Шайки вооруженных хозяйничают в стране, горит кровавая борьба партий, но трудовая масса продолжает работать, как работала века, и ждет момента, чтобы сказать свое слово! В Китае такой запас сил, которого не найти нигде в мире!
Что же можем мы ждать от нации столь трудолюбивой, сильной, стойкой, добросовестной, от нации, политическая активность которой проявляется в жизни невероятного количества тайных и иных обществ, от нации столь жизненной, что она никогда не перестает кипеть?
Очевидно, всего! И я жду от Китая великих и сказочных дел, я пророчу ему великое и светлое будущее.
В наше время, когда мы на Западе столь по-детски занимаемся болтовней и конференциями, питаемся нашей ненавистью и готовы грызться из-за всего, нетрудно предположить, что будет день, и народ более многочисленный, более трудовой и более мудрый, несмотря на обманчивую внешность, внезапно станет с нами рядом, а может быть, и перерастет нас!
И, если пришествие этого народа обещает мир, основанный на всеобщем труде и справедливости, то, что касается меня, я не стану жалеть, если этим народом будут китайцы.
IV Китайцы в их собственном изображении
Я расскажу вам теперь о Китае, каким он был за три или четыре тысячи лет. Можно было бы с полным правом назвать его новым, если не современным: мы знаем Китай неизмеримо большей древности!.. Кроме того, Китай страна, которая почти не меняется.
Редьярд Киплинг сказал: — «За спиной Китая столько тысячелетий и худо или хорошо, но он столько флиртовал, что было бы легкомыслием надеяться, что когда-нибудь он приобретет иные привычки».
Мне бы очень хотелось показать «Центральную нацию» такою, каковой она была всегда и какою осталась и теперь… Попробую заставить господ китайцев нарисовать свой собственный портрет.
Достаточно будет нескольких книг, при условии тщательного подбора и подлинно китайского происхождения… О!.. Конечно, это будут древние книги.
Мне представляется затруднительным вообще говорить здраво и справедливо о вещах малоисследованных; нетрудно догадаться, насколько это сложная и трудная задача, когда дело идет о народе, мозг которого, как говорит шутя Лоти, по-видимому, работает в обратную сторону по сравнению с нашим.
Было бы тщетным и рискованным предприятием пытаться изучить в кратком обзоре современную китайскую литературу. Поэтому я предпочитаю обратиться к отдаленным временам и говорить почти исключительно о самых древних китайских текстах, какие находятся в нашем распоряжении. Я полагаю, что таким образом мне удастся ярче и полнее показать, как сформировался настоящий Китай и каковы настоящие китайцы…

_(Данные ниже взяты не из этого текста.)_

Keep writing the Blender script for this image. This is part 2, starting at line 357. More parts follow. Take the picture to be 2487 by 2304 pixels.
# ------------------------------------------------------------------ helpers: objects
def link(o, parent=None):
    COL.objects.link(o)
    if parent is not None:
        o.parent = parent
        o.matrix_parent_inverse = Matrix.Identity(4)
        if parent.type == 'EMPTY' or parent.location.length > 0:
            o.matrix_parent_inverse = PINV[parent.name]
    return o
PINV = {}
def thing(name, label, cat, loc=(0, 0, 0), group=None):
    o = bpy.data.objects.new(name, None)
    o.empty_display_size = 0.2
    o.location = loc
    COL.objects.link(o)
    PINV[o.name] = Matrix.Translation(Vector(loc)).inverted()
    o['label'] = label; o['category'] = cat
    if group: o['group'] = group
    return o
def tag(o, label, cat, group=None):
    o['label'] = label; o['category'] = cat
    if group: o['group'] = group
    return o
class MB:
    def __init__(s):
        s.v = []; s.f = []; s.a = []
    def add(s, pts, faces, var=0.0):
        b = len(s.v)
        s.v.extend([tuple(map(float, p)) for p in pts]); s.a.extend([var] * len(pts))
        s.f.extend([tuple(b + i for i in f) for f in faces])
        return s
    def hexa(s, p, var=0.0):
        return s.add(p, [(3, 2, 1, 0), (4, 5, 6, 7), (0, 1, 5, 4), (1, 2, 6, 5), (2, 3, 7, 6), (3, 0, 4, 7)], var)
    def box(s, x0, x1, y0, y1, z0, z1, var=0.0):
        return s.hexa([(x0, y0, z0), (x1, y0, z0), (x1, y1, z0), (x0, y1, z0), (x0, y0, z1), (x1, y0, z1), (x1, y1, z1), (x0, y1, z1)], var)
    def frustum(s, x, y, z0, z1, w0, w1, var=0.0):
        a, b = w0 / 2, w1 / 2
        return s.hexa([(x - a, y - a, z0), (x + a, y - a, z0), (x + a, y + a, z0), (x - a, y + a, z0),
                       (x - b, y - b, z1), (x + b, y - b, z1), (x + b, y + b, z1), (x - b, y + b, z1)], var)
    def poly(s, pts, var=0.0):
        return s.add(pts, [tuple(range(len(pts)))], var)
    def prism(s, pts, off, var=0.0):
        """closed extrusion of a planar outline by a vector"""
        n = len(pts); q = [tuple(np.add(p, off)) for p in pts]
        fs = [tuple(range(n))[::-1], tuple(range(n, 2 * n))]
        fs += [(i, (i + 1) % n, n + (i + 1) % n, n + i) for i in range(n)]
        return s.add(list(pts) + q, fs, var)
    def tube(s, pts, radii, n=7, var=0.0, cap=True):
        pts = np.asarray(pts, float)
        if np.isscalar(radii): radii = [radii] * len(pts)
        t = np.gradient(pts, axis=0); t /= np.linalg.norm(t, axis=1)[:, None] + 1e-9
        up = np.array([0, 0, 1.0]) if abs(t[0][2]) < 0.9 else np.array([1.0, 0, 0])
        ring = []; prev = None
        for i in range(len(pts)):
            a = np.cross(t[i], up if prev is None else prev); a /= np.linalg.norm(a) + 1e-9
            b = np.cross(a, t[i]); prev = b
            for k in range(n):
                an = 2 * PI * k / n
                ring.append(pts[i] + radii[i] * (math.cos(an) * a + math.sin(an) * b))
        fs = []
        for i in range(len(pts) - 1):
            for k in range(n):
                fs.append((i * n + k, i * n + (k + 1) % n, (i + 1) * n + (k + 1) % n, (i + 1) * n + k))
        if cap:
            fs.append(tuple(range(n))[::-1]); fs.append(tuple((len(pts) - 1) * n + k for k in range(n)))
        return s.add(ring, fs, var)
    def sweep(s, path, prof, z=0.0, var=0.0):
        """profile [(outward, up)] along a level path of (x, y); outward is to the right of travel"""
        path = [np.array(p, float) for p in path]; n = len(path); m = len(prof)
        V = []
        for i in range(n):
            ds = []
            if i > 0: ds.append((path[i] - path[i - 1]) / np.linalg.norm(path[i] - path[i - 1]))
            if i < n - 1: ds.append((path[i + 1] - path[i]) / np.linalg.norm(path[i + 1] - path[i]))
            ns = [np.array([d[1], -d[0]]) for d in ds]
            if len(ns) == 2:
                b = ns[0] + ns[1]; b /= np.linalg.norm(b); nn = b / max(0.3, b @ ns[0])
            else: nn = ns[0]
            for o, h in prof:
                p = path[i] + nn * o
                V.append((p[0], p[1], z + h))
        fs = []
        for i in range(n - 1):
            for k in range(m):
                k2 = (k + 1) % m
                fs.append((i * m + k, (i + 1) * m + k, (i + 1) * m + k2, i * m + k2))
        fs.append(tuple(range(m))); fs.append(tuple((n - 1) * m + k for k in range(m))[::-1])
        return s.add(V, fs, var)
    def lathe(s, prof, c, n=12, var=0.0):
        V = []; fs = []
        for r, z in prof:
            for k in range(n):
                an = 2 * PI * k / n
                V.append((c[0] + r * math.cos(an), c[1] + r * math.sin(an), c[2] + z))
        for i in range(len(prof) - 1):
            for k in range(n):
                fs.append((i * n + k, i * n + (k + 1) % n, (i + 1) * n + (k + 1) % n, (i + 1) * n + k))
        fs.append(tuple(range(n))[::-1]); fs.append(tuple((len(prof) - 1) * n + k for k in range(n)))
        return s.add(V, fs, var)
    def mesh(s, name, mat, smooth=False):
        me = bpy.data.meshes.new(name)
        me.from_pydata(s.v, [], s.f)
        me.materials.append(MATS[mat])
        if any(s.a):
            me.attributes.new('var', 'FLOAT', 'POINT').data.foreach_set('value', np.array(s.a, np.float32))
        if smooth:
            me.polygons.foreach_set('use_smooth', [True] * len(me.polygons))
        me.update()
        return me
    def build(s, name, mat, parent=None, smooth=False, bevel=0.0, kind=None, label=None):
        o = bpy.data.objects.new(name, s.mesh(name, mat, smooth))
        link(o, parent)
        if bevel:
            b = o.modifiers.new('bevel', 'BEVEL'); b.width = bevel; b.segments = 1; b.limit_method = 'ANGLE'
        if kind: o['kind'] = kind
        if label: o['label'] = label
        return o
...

Я подчеркиваю слово «настоящий», то есть не Китай ширм, опереток и водевилей, но другой, — подлинный, серьезный, государство с 400 миллионами жителей, работающими больше, чем мы, лучше, чем мы, с большей настойчивостью и напряжением… Короче, Китай, один в мире, насчитывающий шесть тысяч лет достоверной истории! И несмотря на свою старость, не обессилевший нисколько, живущий жизнью более кипучей, более живой и активной, чем любая другая нация, будь она старая или молодая.
Но раньше, чем погрузиться в китайскую литературу, менее всего желая быть педантом, я все же принужден коснуться, хотя бы поверхностно, китайской грамматики и филологии. Да-с! Этот язык совершенно отличен от всех наших европейских, американских, африканских и даже азиатских! Действительно, у нас — у «варваров»! — каждое слово произносится с помощью нескольких следующих друг за другом звуков, называемых слогами; слоги состоят из букв и т. д.
У китайцев же, как когда-то у египтян, нет ни азбуки, ни гласных, ни согласных, ни слогов; каждое китайское слово, подобно египетским, пишется или, вернее, рисуется с помощью одного знака, одного иероглифа, если вы предпочитаете. Когда слово начертано, его произносят с помощью односложного созвучия.
Обратите внимание! Здесь имеет место нечто диаметрально противоположное нашему представлению о языке, то есть образованию понятий и их передаче словами. Китаец идет от начертания к мысли, и произношение для него не более, как аксессуар. Мы исходим из произнесенного слова, и наше письмо не имеет иного значения, кроме обозначения произнесенных звуков. Когда мы пишем, мы изображаем звуки нашего голоса, даем смутное изображение наших чувств. А когда пишет китаец, то он срисовывает свою мысль прямо с натуры. Он наносит, — не пером, а кисточкой, — рисунок, долженствующий изобразить, разумеется систематически и стилизованно, то, что он желает выразить.
Этот рисунок и есть то, что китайцы называют буквой и что египтяне называли иероглифом. Иначе сказать, всякая человеческая мысль представлена одним знаком.